Lorsqu’on examine l’évolution des fortunes, le tableau est tout aussi saisissant. Par rapport à l’an dernier, le nombre de contribuables disposant d’une fortune imposable supérieure à 1 million est passé de 6667 à 7300 soit une hausse de 9,5% et le total de leur fortune cumulée a progressé de 11,5%. Depuis 1991, leur nombre a cru de 65% et leur fortune imposable cumulée de 97% pour atteindre 35,7 milliards. A l’autre extrême de l’échelle des inégalités, les contribuables sans aucune fortune imposée représentent le 76% des contribuables.
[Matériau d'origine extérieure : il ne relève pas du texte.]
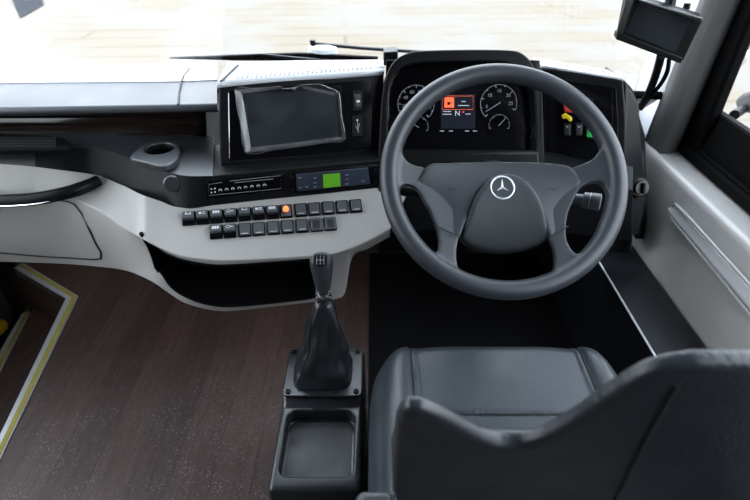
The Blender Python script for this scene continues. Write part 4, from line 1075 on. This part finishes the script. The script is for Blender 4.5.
# ------------------------------------------------------------------ outside: wipers, mirror
yw = 1.675
wa = thing('windscreen_wiper', 'long dark wiper lying low along the base of the windscreen', 'wiper', tuple(at(280, 60, y=yw)))
link('blade', m_prism([at(169, 58.5, y=yw), at(235, 55.5, y=yw), at(300, 53.5, y=yw), at(378, 57.5, y=yw), at(378, 59.5, y=yw), at(300, 61.0, y=yw), at(235, 60.5, y=yw)], (0, .015, 0)), rubber, wa)
link('arm', m_tube([at(200, 57, y=yw-.005), at(262, 54.5, y=yw-.012), at(300, 58.5, y=yw-.01), at(330, 61, y=yw)], [.003, .0035, .0045, .005], 8), plate_m, wa, label='slim wiper arm')
wb_ = thing('windscreen_wiper', 'thin upper wiper arm pointing right from its pale pivot block', 'wiper', tuple(at(320, 48, y=yw+.05)))
link('arm', m_tube([at(312, 43.5, y=yw+.05), at(360, 48, y=yw+.05), at(405, 51, y=yw+.05), at(470, 55, y=yw+.05)], .0055, 8), plate_m, wb_)
link('end_block', m_prism([at(309.5, 40.5, y=yw+.04), at(315, 41, y=yw+.04), at(315.5, 46, y=yw+.04), at(310.5, 46, y=yw+.04)], (0, .02, 0)), blk, wb_, bevel=.002)
link('pivot', m_lathe([(0, 0), (.048, 0), (.044, .018), (.02, .024), (0, .024)], 24, Matrix.Translation(at(323, 52.5, y=yw+.05))), skin, wb_)
em = thing('door_mirror', 'black outside mirror on its arm seen through the side window', 'mirror', tuple(at(742, 60, x=1.2)))
mr = [at(731, 52, x=1.22), at(747, 41, x=1.22), at(750, 44, x=1.22), at(742, 60, x=1.22), at(728, 84, x=1.22), at(718, 96, x=1.22)]
link('housing', m_prism(mr, (.06, .08, 0)), blk, em, bevel=.01)
link('glass', m_prism([p+V((0, -.004, 0)) for p in (at(740, 56, x=1.22), at(747, 50, x=1.22), at(744, 61, x=1.22), at(737, 68, x=1.22))], (.01, .004, 0)), mirr, em)
m2 = thing('door_mirror', 'grey rounded outside mirror lower at the right edge of the side window', 'mirror', tuple(at(748, 104, x=1.15)))
link('housing', evaluated(m_prism([at(u, v, x=1.15) for u, v in ((733, 101), (741, 94), (752, 91), (775, 92), (775, 116), (752, 115), (737, 112))], (.08, .05, 0)), [('BEVEL', dict(width=.015, segments=4))]), greyd, m2)
link('arm', m_tube([at(745, 108, x=1.17), V((1.03, 1.5, .72))], .014, 10), blk, m2)
# yellow grab handle in the doorway
gh0 = at(-3, 327, x=-1.56)
hr = thing('grab_handle', 'yellow grab handle at the entrance steps', 'handle', tuple(gh0))
link('rail', m_tube(crom([gh0+V((-.05, -.32, .1)), gh0+V((0, -.3, .10)), gh0+V((.02, -.15, .05)), gh0+V((.02, .0, 0)), gh0+V((-.05, .03, 0))], 6), .022, 14), yellowp, hr)

# ------------------------------------------------------------------ light
w = bpy.data.worlds.new('sky'); S.world = w; w.use_nodes = True
nt = w.node_tree; bg = nt.nodes['Background']
tc = nt.nodes.new('ShaderNodeTexCoord'); sp = nt.nodes.new('ShaderNodeSeparateXYZ'); nt.links.new(tc.outputs['Generated'], sp.inputs[0])
cr = nt.nodes.new('ShaderNodeValToRGB'); e = cr.color_ramp.elements
e[0].position = 0; e[0].color = (.50, .515, .53, 1); e[1].position = .8; e[1].color = (1.02, 1.13, 1.28, 1)
nt.links.new(sp.outputs['Z'], cr.inputs['Fac']); nt.links.new(cr.outputs[0], bg.inputs['Color'])
bg.inputs['Strength'].default_value = 7.3
def area(name, loc, size, power, rot, col=(1, 1, 1)):
    l = bpy.data.lights.new(name, 'AREA'); l.shape = 'RECTANGLE'; l.size, l.size_y = size; l.energy = power; l.color = col
    o = bpy.data.objects.new(name, l); COL.objects.link(o); o.location = loc; o.rotation_euler = rot; return o
0 and area('ceiling_lamp', (-.2, -.2, 2.09), (.9, .25), 5, (0, 0, 0), (.93, .97, 1))
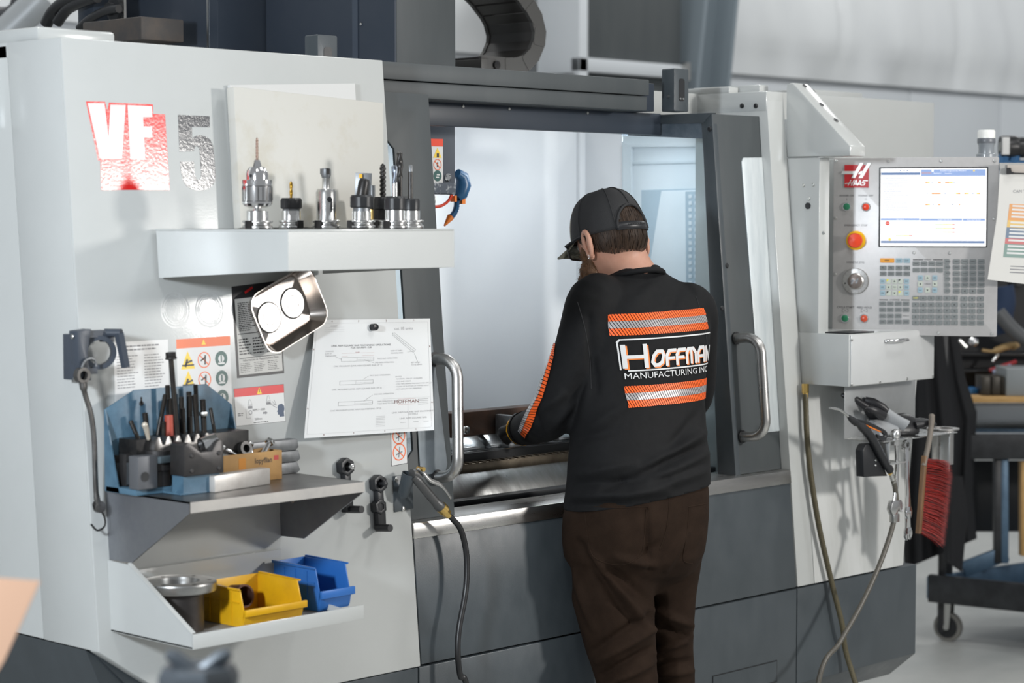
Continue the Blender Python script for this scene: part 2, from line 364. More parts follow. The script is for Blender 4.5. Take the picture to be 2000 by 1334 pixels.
for i in range(34):
    for q in (1345, 1357):
        p = [qs(q + .12 * i * 0 + dx, 380 + i * 13 + dy, XS - .013) for dx, dy in ((0, 0), (6, 0), (6, 7), (0, 7))]; b.prism(p, XS - .0135, XS - .012, axis='X')
o = b.build('ladder_slots', inner, lad); o['kind'] = 'stuff'
b = MB(); b.box(.60, .62, .15, 1.02, .85, 1.97); b.build('inner_side_panel', inner, MC)
b = MB(); b.box(.60, 2.55, .12, 1.02, .82, .85); b.build('chip_tray', dsteel, MC)
wl = bpy.data.lights.new('work_light', 'AREA'); wl.energy = 3.2; wl.size = .7; wl.size_y = .06; wl.shape = 'RECTANGLE'; wl.color = (.90, .95, 1)
wo = bpy.data.objects.new('work_light', wl); COL.objects.link(wo); wo.location = (2.06, .44, 1.925); wo.rotation_euler = (Vector((1.95, 1.0, 1.40)) - Vector((2.06, .44, 1.925))).to_track_quat('-Z', 'Y').to_euler()
# spindle head with its plate, hoses and coolant nozzles
hx1 = PY(890, 300, .5).x; hz0 = PY(890, 380, .5).z
b = MB(); b.box(hx1 - .135, hx1, .5, .52, hz0, 1.985); hd = b.build('spindle_head', dblue, MC, bev=.003, seg=1)
p = PY(875, 347, .498); b = MB(); b.lathe([(.011, 0), (.011, .003), (.008, .006), (.008, .004), (0, .004)], 20); b.build('button', chrome, hd, M=T(p.x, .5, p.z) @ R(pi / 2, 'X'))
b = MB(); b.box(hx1 - .15, hx1 - .002, .498, .5, hz0 + .002, hz0 + .03); b.build('scraped_edge', mat('scraped_paint', (.06, .075, .10), .5, c2=(.38, .40, .42), scale=60, lo=.5, hi=.6), hd)
blueloc = mat('blue_hose_plastic', (.025, .11, .24), .35); oran = mat('orange_plastic', (.85, .22, .02), .4)
nz = MB(); q = lambda px, py: PY(px, py, .52)
nz.tube([q(893, 338), q(902, 345), q(905, 362), q(900, 380), q(893, 388)], [.012, .018, .021, .018, .010], 12, 0)
nz.sphere(q(908, 360), .011, 6, 4, 2)
P = smooth_path([q(892, 392), q(892, 402), q(888, 415), q(880, 425)], 3)
for i in range(len(P) - 1):
    nz.rod(P[i], P[i + 1], .0085, 8, 0, .006)
nz.rod(q(880, 424), q(868, 441), .010, 10, 1, .0025); nz.box(-.006, .006, -.008, .008, -.014, .014, 1, T(*q(902, 388))); nz.box(-.004, .004, -.008, .008, -.008, .008, 1, T(*q(886, 388)))
part_label(nz.build('coolant_nozzle', [blueloc, oran, mat('pale_blue_bolt', (.35, .5, .75), .4)], MC), 'blue jointed coolant nozzle with orange tip')
b = MB(); b.tube(smooth_path([q(882, 380), q(876, 392), q(862, 402), q(846, 404)], 6), .004, 8); b.build('hose', mat('red_hose', (.75, .06, .02), .4), MC)
b = MB(); b.tube([(q(846, 390) + Vector((.008 * cos(a), 0, .014 * sin(a)))) for a in [i * pi / 8 for i in range(16)]], .0012, 6, closed=True); b.build('split_ring', bscrew, MC)
# table, rails and way covers
tabm = mat('cast_table_steel', (.16, .155, .15), .35, .9, c2=(.08, .078, .075), scale=14)
rust = mat('rusty_brown_bar', (.085, .042, .026), .5, .5, c2=(.035, .026, .022), scale=10, rvar=.1)
wet = mat('wet_machined_steel', (.48, .50, .51), .16, 1., c2=(.2, .21, .22), scale=25)
yb = .42
zr = lambda py, y: PY(900, py, y).z
zt1, zt0 = zr(884, yb), zr(905, yb)
b = MB(); b.box(.75, 2.40, yb, yb + .36, zt0, zt1); b.build('table', wet, MC, bev=.002)
b = MB(); b.box(.75, 2.40, yb - .010, yb, zt0 + .001, zt1 - .003); b.build('table_edge', black, MC)
tm = mat('oily_bronze_steel', (.26, .22, .165), .38, 1., c2=(.13, .105, .08), scale=12); y2 = yb - .045; z20, z21 = zr(927, y2), zr(908, y2)
b = MB(); b.box(.75, 2.40, y2, yb + .02, z20, z21); tr_ = b.build('table_trough', tm, MC, bev=.002)
for i in range(40): b = MB(); b.box(0, .012, y2 - .0005, y2 + .02, 0, .003); b.build('rack_tooth', tm, tr_, M=T(1.20 + i * .026, 0, z21))
wcm = mat('worn_way_cover', (.26, .255, .245), .34, 1., c2=(.12, .115, .11), scale=6, stretch=(3, 1, .6), rvar=.1); y3 = y2 - .055; z30 = zr(976, y3)
b = MB(); b.prism([(y2 - .001, z20 + .002), (y3, z30), (y2 + .03, z30)], .75, 2.40, axis='X'); b.build('way_cover', wcm, MC, bev=.001)
y4 = y3 - .03; z40 = zr(990, y4); b = MB(); b.box(.75, 2.40, y4, y3 + .02, z40, zr(978, y4)); b.build('wiper_strip', black, MC, bev=.003)
y5 = y4 - .012; b = MB(); b.prism([(y4 + .004, z40), (y5, zr(1030, y5) - .03), (y4 + .06, zr(1030, y5) - .03)], .75, 2.40, axis='X'); b.build('way_cover', tabm, MC, bev=.001)
for px, py in ((1024, 971 + 6), (1094, 960 + 6), (955, 981 + 8)):
    p = PY(px, py, y4 - .006); screw(MC, T(p.x, p.y, p.z) @ R(pi / 2, 'X'), .005, black)
# sloping right-hand door with side return
DX = xt(1391, 220, -.03)[0]; qx = lambda px, py: (lambda p: (p.y, p.z))(PX(px, py, DX))
rdf = fpanel('door_leaf', rect(DX, 2.312, 1.0, 1.972), -.07, -.03, dgrey2, label='dark grey right door with a steel handle')
b = MB(); b.prism([qx(1210, 227), qx(1391, 220), qx(1376, 241), qx(1210, 243)], DX - .004, DX + .02, axis='X'); dr = b.build('door_return', dgrey, MC, bev=.002)
b = MB(); b.prism([qx(1211, 243), qx(1374, 240), qx(1373, 271), qx(1213, 264)], DX + .002, DX + .014, axis='X'); b.build('lower_rail', mat('scratched_blue_grey', (.10, .13, .16), .35, .3, c2=(.16, .19, .22), scale=30), dr)
b = MB(); b.prism([qx(1371, 237), qx(1391, 221), qx(1438, 930), qx(1403, 940)], DX - .002, DX + .02, axis='X'); b.build('stile', dgrey, dr, bev=.003)
b = MB(); b.prism([qx(1403, 960), qx(1215, 975), qx(1213, 260), qx(1373, 268)], DX + .004, DX + .008, axis='X'); b.build('window_pane', tglass, dr)
for px, py in ((1226, 236), (1386, 252), (1410, 602), (1419, 519)):
    p = PX(px, py, DX - .004); screw(dr if px < 1400 else rdf, (T(p.x, p.y, p.z) @ R(-pi / 2, 'Y')) if px < 1400 else frame(PS(px, py, -.03), XV, TV, NV), .007, black, h=.004)
glassstrip = mat('frosted_window_strip', (.52, .57, .59), .4, .2, c2=(.68, .72, .73), scale=16, stretch=(2, 2, .25))
po = [xt(1449, 316, -.027), xt(1452, 308, -.027), xt(1474, 307, -.027)]
poly = [(po[0][0], po[0][1]), (po[1][0], po[1][1]), (2.311, po[2][1]), (2.311, tz(1.105)), (po[0][0] + .025, tz(1.105)), (po[0][0] + .015, tz(1.125))]
b = MB(); b.prism(poly, -.03, -.027, 0, FACE); b.build('window_strip', glassstrip, rdf, bev=.0005)
b = MB(); b.box(2.313, 2.316, .125, .24, 1.0, 1.985); b.build('door_pocket', black, MC)
a = xt(1436, 661, -.03); c = xt(1448, 853, -.03)
d_handle(rdf, a, c, .082, .004, .0135, o0=-.03)
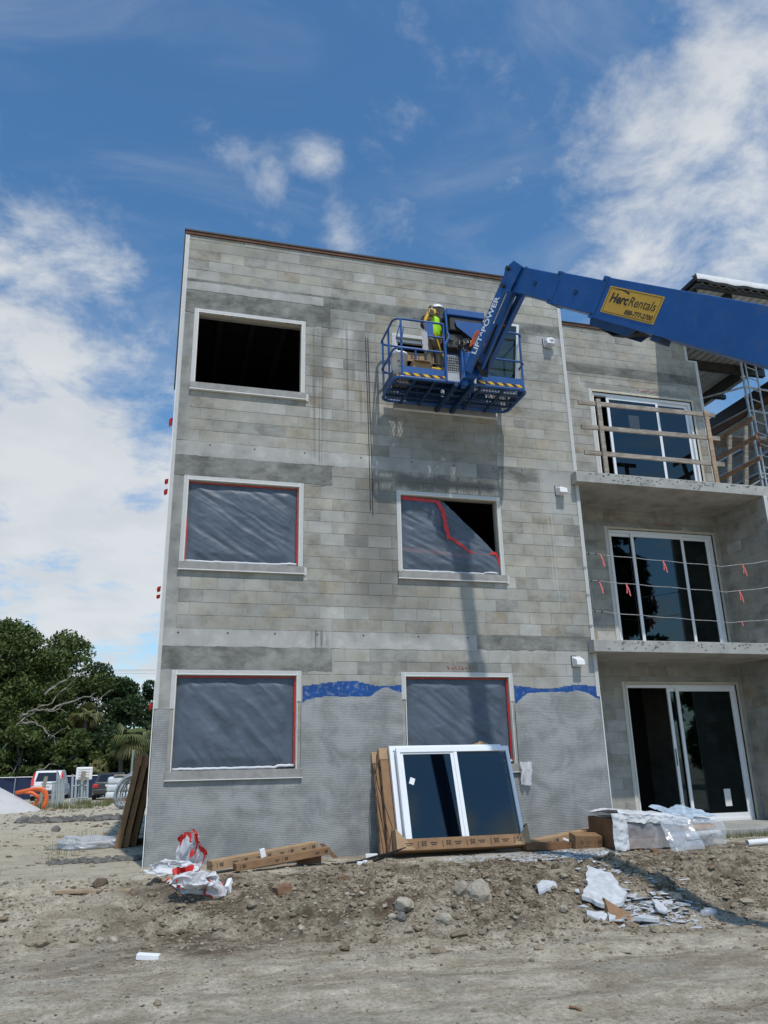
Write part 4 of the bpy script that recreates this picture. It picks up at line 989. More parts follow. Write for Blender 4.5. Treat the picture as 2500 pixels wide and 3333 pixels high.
# ---- things in the basket
# leaning glazed sash
p0 = Vector((4.98, -.62, BZ+.05)); 
ws = empty('glazing_unit', (5.35, -.5, BZ+.03), 'glazed white framed sash standing at the right end of the lift basket', 'window sash')
m_ = MB(); zb_, zt_ = BZ+.04, 8.96; x0_, x1_ = 4.92, 5.735; yb, yt = -.78, -.95
def sp_(x, z, o_=0): f = (z-zb_)/(zt_-zb_); return Vector((x+.05*f, yb+(yt-yb)*f+o_, z))
for a, b_, c, d in ((x0_, x0_+.04, zb_, zt_), (x1_-.05, x1_, zb_, zt_), (x0_+.04, x1_-.05, zt_-.04, zt_), (x0_+.04, x1_-.05, zb_, zb_+.05)):
    m_.prism([sp_(a, c), sp_(b_, c), sp_(b_, d), sp_(a, d)], (0, .045, 0))
m_.build('sash_frame', WHITEF, ws, bevel=.003)
m_ = MB(); m_.prism([sp_(x0_+.04, zb_+.05, .02), sp_(x1_-.05, zb_+.05, .02), sp_(x1_-.05, zt_-.04, .02), sp_(x0_+.04, zt_-.04, .02)], (0, .006, 0)); m_.build('pane', glass_mat('sash_glass', (.10, .14, .13), .22, .03, 1.7), ws)
# cardboard strip in the window behind
cb = MB(); cb.box((3.90, .14, 8.62), (4.55, .17, 8.80)); cbo = tag(cb.build('cardboard_strip', CARDL), 'cardboard strip with printed letters inside the top floor right window', 'cardboard')
text('ES |', .12, INK, cbo, (4.18, .137, 8.71), (1, 0, 0), (0, 0, 1), 'carton_print', off=.001)
# bucket
bu = MB(); c = Vector((3.62, -.68, BZ+.03)); n = 20; V = []; prof = [(0, 0), (.125, 0), (.145, .36), (.155, .36), (.155, .40), (.143, .40), (.138, .05), (0, .05)]
for r, z in prof:
    for k in range(n): a = 2*math.pi*k/n; V.append(c+Vector((r*math.cos(a), r*math.sin(a), z+.18)))
bu.add(V, [(j*n+k, j*n+(k+1) % n, (j+1)*n+(k+1) % n, (j+1)*n+k) for j in range(len(prof)-1) for k in range(n)])
buo = tag(bu.build('bucket', WHITEP, smooth=True), 'white plastic bucket at the left end of the lift basket', 'bucket')
sm = MB(); 
for dx, dz in ((-.05, .36), (.0, .33), (-.02, .27), (.03, .24)): sm.obox(c+Vector((dx, -.146, dz+.02)), (.022, 0, .008), (0, .002, 0), (-.004, 0, .01))
sm.build('bucket_mark', INK, buo)
bx2 = MB(); bx2.box((3.52, -.78, BZ+.03), (3.76, -.55, BZ+.205)); tag(bx2.build('carton', CARDL, bevel=.004), 'small tan box under the white bucket in the lift basket', 'box')
bx = MB(); bx.box((3.80, -.92, BZ+.20), (4.10, -.62, BZ+.42)); bo = tag(bx.build('cardboard_box', CARDL, bevel=.004), 'plain tan cardboard box beside the bucket in the lift basket', 'box')
m_ = MB(); m_.prism([(3.80, -.921, BZ+.42), (4.10, -.921, BZ+.42), (4.12, -.99, BZ+.37), (3.84, -.99, BZ+.37)], (0, .004, .003)); m_.build('flap', CARDL, bo)
b3 = MB(); b3.box((3.78, -.93, BZ+.03), (4.30, -.60, BZ+.195)); tag(b3.build('tool_case', STEELD, bevel=.01), 'dark tool case under the tan box and yellow tool in the basket', 'case')
tl = empty('power_tool', (4.2, -.85, BZ+.2), 'yellow and black cordless power tool lying beside the cardboard box', 'power tool')
m_ = MB(); m_.box((4.11, -.93, BZ+.215), (4.33, -.80, BZ+.32)); tb_ = m_.build('tool_body', YEL, tl, bevel=.02)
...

Ces chiffres tirés des rapports de gestion du Conseil d’Etat apportent une réponse sans équivoque à la question de savoir qui profite d’une politique de baisse des impôts.


Pour les personnes morales, en une année, le nombre d’entreprises réalisant un bénéfice imposé de plus de 1 million connaît une progression de 14% comme le montant total de leurs bénéfices cumulés qui atteint 2,9 milliards. Depuis 1991, ces entreprises ont augmenté de 86% alors que pendant ces dix dernières années les salarié-e-s de notre canton se sont serrés la ceinture.


Résistance !


Ces chiffres illustrent bien, année après année, la tendance structurelle de l’évolution économique de notre canton qui est en phase avec l’économie mondiale. La production de richesse découlant du travail des salariés et des progrès technologiques est accaparée par une minorité d’individus et d’entreprises grâce à la politique néolibérale de dérégulation, de privatisation et d’affaiblissement du rôle des Etats pratiquée ces vingt dernières années. Cette politique a été mise en oeuvre par des gouvernements de droite mais aussi par des gouvernements prétendument de gauche qui ne prennent même plus la peine de l’enrober d’un vernis social. L’oppression appelle la résistance et aujourd’hui cette politique est contestée. Il n’est plus de sommets mondiaux, de Seattle à Davos, de Göteborg à Barcelone, qui ne soit perturbés par celles et ceux qui refusent cette logique destructrice pour les humains et leur environnement.


Au Forum social mondial de Porto Alegre, les opposants dont nous sommes ont affirmé: «Un autre monde est possible», nous ajoutons «Parce qu’il est indispensable».